辺野古移転 民意伝えて打開策探れ(2018年11月13日中日新聞)

2018-11-13 12:38:22 | 桜ヶ丘9条の会
辺野古移設 民意伝えて打開策探れ 

2018/11/13 中日新聞
 沖縄県名護市辺野古への米軍新基地建設を巡り、県と政府の集中協議が始まった。政府は無理やり再開した工事を直ちに止め、米側との再交渉など、県民が納得できる打開策を示すべきだ。

 協議は、六日の玉城デニー知事と菅義偉官房長官の会談で合意された。菅氏の受け入れ判断は良いが、工事続行は納得できない。

 県の埋め立て承認撤回に対し防衛省が行った効力停止の訴えを、国土交通相が認めて工事が再開された。脱法的との批判もある手続きは見直しが当然だろう。

 九日に謝花喜一郎副知事と杉田和博官房副長官の間で行われた初協議は、米軍普天間飛行場の辺野古移設「阻止」と「推進」と、双方が立場を主張するに終わった。

 十日に沖縄を訪れた岩屋毅防衛相と玉城氏の会談も平行線をたどった。このままでは溝は埋まらない。沖縄の民意は直近二回の知事選で明確にされた。ここは政府側が打開策を提示するしかない。

 普天間返還と県内移設で日米両政府が合意して二十二年。両国の政権は何度も代わり、日本周辺の安全保障環境も変わりつつある。

 この機に政府がすべきは、沖縄の民意を米側に伝えて再交渉に臨むことではないか。トランプ米大統領は就任前、海外駐留米軍の運用見直しに言及した経緯がある。

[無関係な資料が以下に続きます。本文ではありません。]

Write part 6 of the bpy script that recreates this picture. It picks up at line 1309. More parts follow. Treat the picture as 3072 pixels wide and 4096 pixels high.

 普天間を拠点とする海兵隊が今後も沖縄に常駐する意義があるか、突っ込んだ議論を期待する。

 折しも、玉城氏も訪米し沖縄の声を米政府関係者らに届けようとしている。沖縄からの平和の構築を掲げる玉城氏には、基地の島を返上し、どんな役割を果たせるかを積極的に発信してほしい。

 政府は、普天間返還のために辺野古移設が「唯一の解決策」と繰り返してきた。「沖縄の同意を得て移設が決定された」とも言う。

 だが、軍民共用や使用期限の条件付きで県知事らが移設を容認したことはあっても現在の基地固定案を県民が信任したことはない。

 そもそも普天間飛行場自体、沖縄戦中、戦後に住民の土地を強制接収して造られた。移設なしの返還が道理である。政府は認識を根本から変えるべきだ。


 県は、国交相の決定を不服とし月内に国地方係争処理委員会へ申し立てる準備を進める。協議期間も一応月末までとされるが、双方にはじっくり話し合いを進めるよう望む。今夏の台風被害で、辺野古埋め立て土砂の現場搬入が難しくなっている。工事も決して急ぐときではない。